Go sounds like it is sung by Brian Molko, but, these aside, there are no surprises to be had on this album. Such is the nature of compilations. They were invented for people who didn’t want to buy every record but simply wanted to own the best moments. With Retrospective, Indigo Girls have managed to offer us most of them – and while die-hard fans of Amy Ray and Emily Saliers will claim that every song they ever wrote is worthy of inclusion on here, the compilers really have chosen wisely.
Being released in time for Christmas means that you can buy this album as a Christmas present – for the angst-ridden teenage daughter who has started wearing dungarees; for the student who wished he had the money to buy it himself; for a disgruntled music hack who has had to listen to too much dross and needs to hear proper music created from personal sentiment again before he goes grey. Hell, you may even buy it for yourself. That is, if you like acoustic guitar songs. Sixteen of them.

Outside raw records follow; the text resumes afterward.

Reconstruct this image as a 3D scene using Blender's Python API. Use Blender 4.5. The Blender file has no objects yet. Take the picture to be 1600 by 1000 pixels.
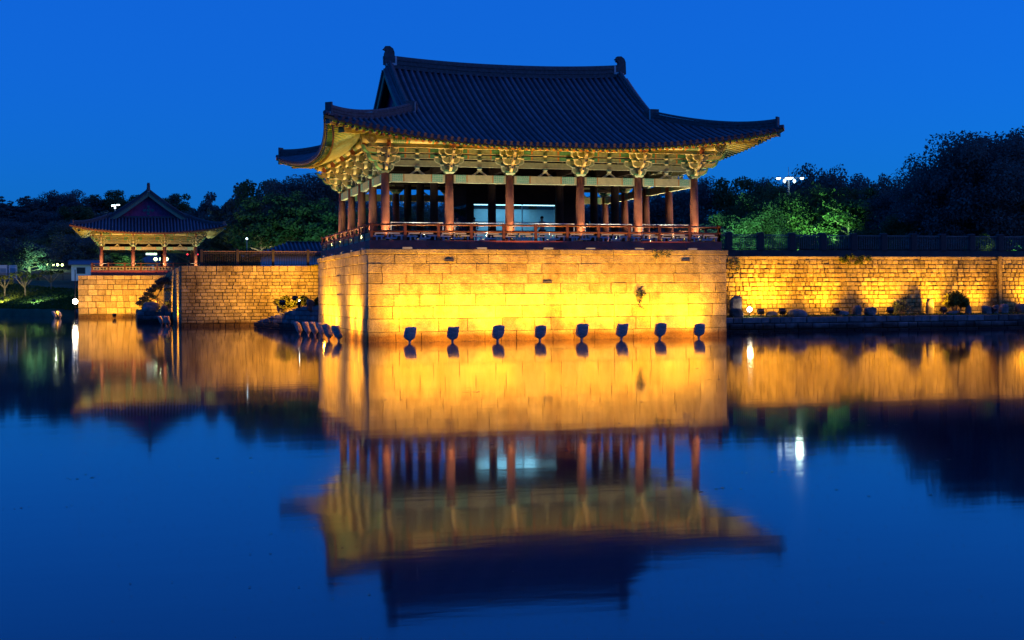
import bpy, math, random
import numpy as np
from mathutils import Vector, Matrix
R = math.radians
rnd = random.Random(7)
scene = bpy.context.scene
C = scene.collection
# ------------------------------------------------------------------ camera, world, light, exposure
cam_d = bpy.data.cameras.new('camera'); cam = bpy.data.objects.new('camera', cam_d); C.objects.link(cam)
cam_d.sensor_width = 36; cam_d.lens = 47.82; cam_d.shift_y = -0.0256
cam_d.clip_start = 0.5; cam_d.clip_end = 3000
YAW = R(15.862)
cam.matrix_world = Matrix.Translation((-11.106, -64.239, 2.274)) @ Matrix.Rotation(-YAW, 4, 'Z') @ Matrix.Rotation(R(90), 4, 'X') @ Matrix.Rotation(R(-0.321), 4, 'Z')
scene.camera = cam
world = bpy.data.worlds.new('World'); scene.world = world; world.use_nodes = True
wn = world.node_tree.nodes; wl = world.node_tree.links
SKY_STRENGTH = 0.12; SUN_AZ = 102
def build_world():
    bg = wn['Background']
    sky = wn.new('ShaderNodeTexSky'); sky.sky_type = 'NISHITA'; sky.sun_disc = False
    sky.sun_elevation = R(2.0); sky.sun_rotation = R(SUN_AZ); sky.air_density = 1.0; sky.dust_density = 0.2; sky.ozone_density = 10.0
    tint = wn.new('ShaderNodeMixRGB'); tint.blend_type = 'MULTIPLY'; tint.inputs['Fac'].default_value = 1
    tint.inputs['Color2'].default_value = (0.22, 7.5, 5.45, 1)
    blue = wn.new('ShaderNodeMixRGB'); blue.inputs['Fac'].default_value = 0.5; blue.inputs['Color2'].default_value = (0.085, 1.31, 6.9, 1)   # deep blue-hour cast
    wl.new(sky.outputs['Color'], tint.inputs['Color1']); wl.new(tint.outputs['Color'], blue.inputs['Color1'])
    wl.new(blue.outputs['Color'], bg.inputs['Color'])
    bg.inputs['Strength'].default_value = SKY_STRENGTH
build_world()
sun_d = bpy.data.lights.new('sun', 'SUN'); sun = bpy.data.objects.new('sun', sun_d); C.objects.link(sun)
sun_d.energy = 0.26; sun_d.angle = R(60); sun_d.color = (1.0, 0.42, 0.62)   # last pink afterglow, low and very soft
sun.rotation_euler = Vector((math.sin(R(SUN_AZ)) * 0.96, math.cos(R(SUN_AZ)) * 0.96, 0.28)).to_track_quat('Z', 'Y').to_euler(); sun.location = (0, 0, 60)
vs = scene.view_settings; vs.view_transform = 'Standard'; vs.look = 'None'; vs.exposure = 0; vs.gamma = 1; vs.use_curve_mapping = False
scene.cycles.use_denoising = True
scene.cycles.sample_clamp_indirect = 4
scene.cycles.max_bounces = 6
scene.cycles.caustics_reflective = False; scene.cycles.caustics_refractive = False
EAVE_P = 430
AMBER = (1.0, 0.45, 0.02); WARM = (1.0, 0.68, 0.30)
FRONT_P, SIDE_P, BERM_P, LAMP_P = 1080, 1000, 1650, 260
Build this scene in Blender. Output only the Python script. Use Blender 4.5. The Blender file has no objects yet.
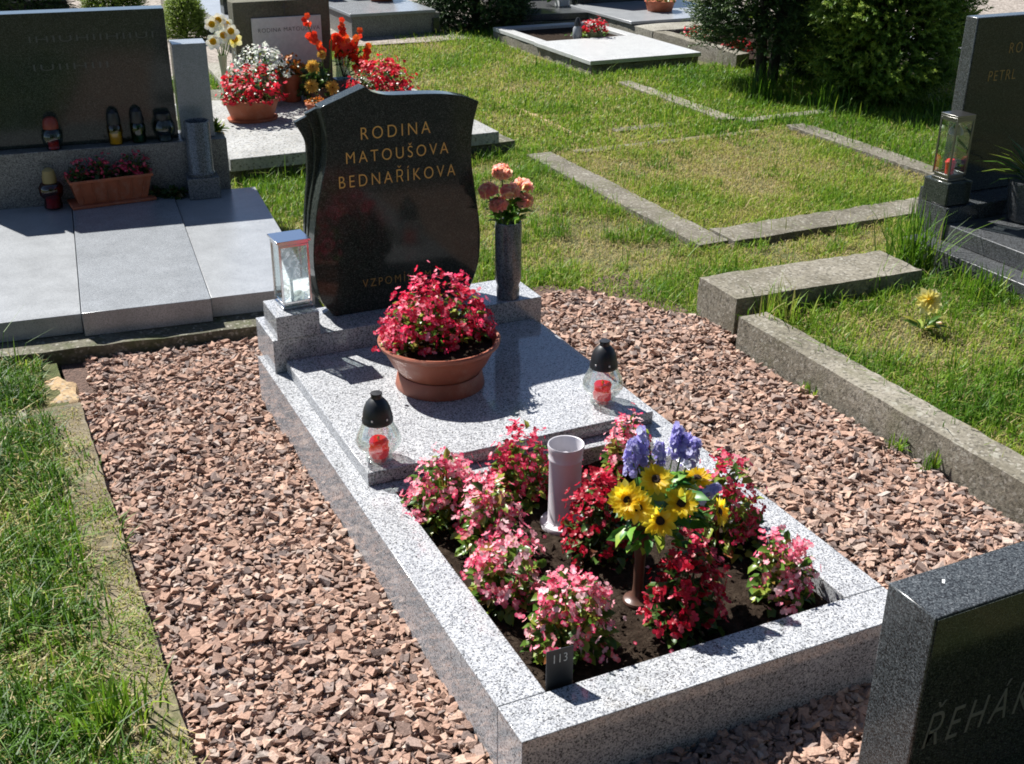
import bpy, bmesh, math, random
import numpy as np
from mathutils import Vector, Matrix, noise as mnoise

R = math.radians
PI = math.pi
random.seed(7)
rng = np.random.default_rng(11)
scene = bpy.context.scene
COL = scene.collection

# ------------------------------------------------------------------ camera
CAM_P = (-0.7905, -1.5910, 1.7914)
CAM_F = 1178.216
CAM_YAW, CAM_PITCH, CAM_ROLL = -0.4470, 0.4399, 0.0079


def cam_axes():
    cy, sy = math.cos(CAM_YAW), math.sin(CAM_YAW)
    cp, sp = math.cos(CAM_PITCH), math.sin(CAM_PITCH)
    f = Vector((-sy * cp, cy * cp, -sp))
    r = Vector((cy, sy, 0))
    u = r.cross(f)
    cr, sr = math.cos(CAM_ROLL), math.sin(CAM_ROLL)
    return cr * r + sr * u, -sr * r + cr * u, f


r_, u_, f_ = cam_axes()
cd = bpy.data.cameras.new('camera')
cam = bpy.data.objects.new('camera', cd)
COL.objects.link(cam)
cd.sensor_width = 36.0
cd.sensor_fit = 'HORIZONTAL'
cd.lens = CAM_F / 1024 * 36.0
cd.clip_start = 0.05
cd.clip_end = 500
cam.matrix_world = Matrix(((r_.x, u_.x, -f_.x, CAM_P[0]), (r_.y, u_.y, -f_.y, CAM_P[1]),
                           (r_.z, u_.z, -f_.z, CAM_P[2]), (0, 0, 0, 1)))
scene.camera = cam

# ------------------------------------------------------------------ light
SUN = Vector((-0.32, 0.78, 1.0)).normalized()
sl = bpy.data.lights.new('sun', 'SUN')
sl.energy = 5.0
sl.angle = R(0.53)
sl.color = (1.0, 0.975, 0.93)
so = bpy.data.objects.new('sun', sl)
so.rotation_euler = SUN.to_track_quat('Z', 'Y').to_euler()
COL.objects.link(so)
w = bpy.data.worlds.new('World')
scene.world = w
w.use_nodes = True
nt = w.node_tree
sky = nt.nodes.new('ShaderNodeTexSky')
sky.sky_type = 'NISHITA'
sky.sun_disc = False
sky.sun_elevation = math.asin(SUN.z)
sky.sun_rotation = math.atan2(SUN.x, SUN.y)
sky.air_density = 0.6
sky.dust_density = 0.3
nt.links.new(sky.outputs[0], nt.nodes['Background'].inputs[0])
nt.nodes['Background'].inputs[1].default_value = 0.06
scene.view_settings.view_transform = 'Standard'
scene.view_settings.look = 'None'
scene.view_settings.gamma = 1
scene.view_settings.exposure = 1.10
scene.view_settings.use_curve_mapping = False
scene.render.engine = 'CYCLES'
scene.cycles.max_bounces = 8
scene.cycles.transparent_max_bounces = 16
scene.cycles.use_denoising = True
scene.cycles.filter_width = 1.8


# ------------------------------------------------------------------ materials
class NM:
    """small node-building helper"""
    def __init__(self, name):
        self.m = bpy.data.materials.new(name)
        self.m.use_nodes = True
        self.t = self.m.node_tree
        self.b = self.t.nodes['Principled BSDF']
        self.out = self.t.nodes['Material Output']
        self._co = None

    def n(self, typ, **kw):
        x = self.t.nodes.new('ShaderNode' + typ)
        for k, v in kw.items():
            setattr(x, k, v)
        return x

    def l(self, a, b):
        self.t.links.new(a, b)

    def co(self):
        if self._co is None:
            self._co = self.n('TexCoord').outputs['Object']
        return self._co

    def noise(self, scale, detail=3, rough=0.6, dist=0.0):
        x = self.n('TexNoise')
        x.inputs['Scale'].default_value = scale
        x.inputs['Detail'].default_value = detail
        x.inputs['Roughness'].default_value = rough
        x.inputs['Distortion'].default_value = dist
        self.l(self.co(), x.inputs['Vector'])
        return x.outputs['Fac']

    def ramp(self, fac, stops, interp='LINEAR'):
        x = self.n('ValToRGB')
        cr = x.color_ramp
        cr.interpolation = interp
        while len(cr.elements) < len(stops):
            cr.elements.new(0.5)
        for e, (p, c) in zip(cr.elements, stops):
            e.position = p
            e.color = (c[0], c[1], c[2], 1) if not isinstance(c, (int, float)) else (c, c, c, 1)
        self.l(fac, x.inputs[0])
        return x.outputs[0]

    def mix(self, a, b, fac, typ='MIX'):
        x = self.n('MixRGB', blend_type=typ)
        for i, v in ((1, a), (2, b), (0, fac)):
            if hasattr(v, 'is_linked'):
                self.l(v, x.inputs[i])
            elif i == 0:
                x.inputs[0].default_value = v
            else:
                x.inputs[i].default_value = (v[0], v[1], v[2], 1)
        return x.outputs[0]

    def base(self, c):
        if hasattr(c, 'is_linked'):
            self.l(c, self.b.inputs['Base Color'])
        else:
            self.b.inputs['Base Color'].default_value = (c[0], c[1], c[2], 1)

    def rough(self, v):
        if hasattr(v, 'is_linked'):
            self.l(v, self.b.inputs['Roughness'])
        else:
            self.b.inputs['Roughness'].default_value = v

    def bump(self, h, strength=0.3, dist=0.005):
        x = self.n('Bump')
        x.inputs['Strength'].default_value = strength
        x.inputs['Distance'].default_value = dist
        self.l(h, x.inputs['Height'])
        self.l(x.outputs[0], self.b.inputs['Normal'])

    def set(self, **kw):
        for k, v in kw.items():
            self.b.inputs[k.replace('_', ' ')].default_value = v

    def translucent(self, col, fac):
        tr = self.n('BsdfTranslucent')
        if hasattr(col, 'is_linked'):
            self.l(col, tr.inputs[0])
        else:
            tr.inputs[0].default_value = (*col, 1)
        mx = self.n('MixShader')
        mx.inputs[0].default_value = fac
        self.l(self.b.outputs[0], mx.inputs[1])
        self.l(tr.outputs[0], mx.inputs[2])
        self.l(mx.outputs[0], self.out.inputs[0])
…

But Indigo Girls are of course about much more than simple acoustic melodies and sweet girly vocal harmonies; they are nothing short of arch-feminists, right up there with Germaine Greer and The Suffragettes in the Feminist History Almanac. They are delighted to bang on about lesbian and gay rights and take pride from so doing, both in their songs and outside of them. They managed themselves for their first seven years and, while signed to a division of one of The Big Five, they maintain an aura of self-defining independence. Retrospective is an totem pole for all these things – but is still a damned fine collection of music first and foremost.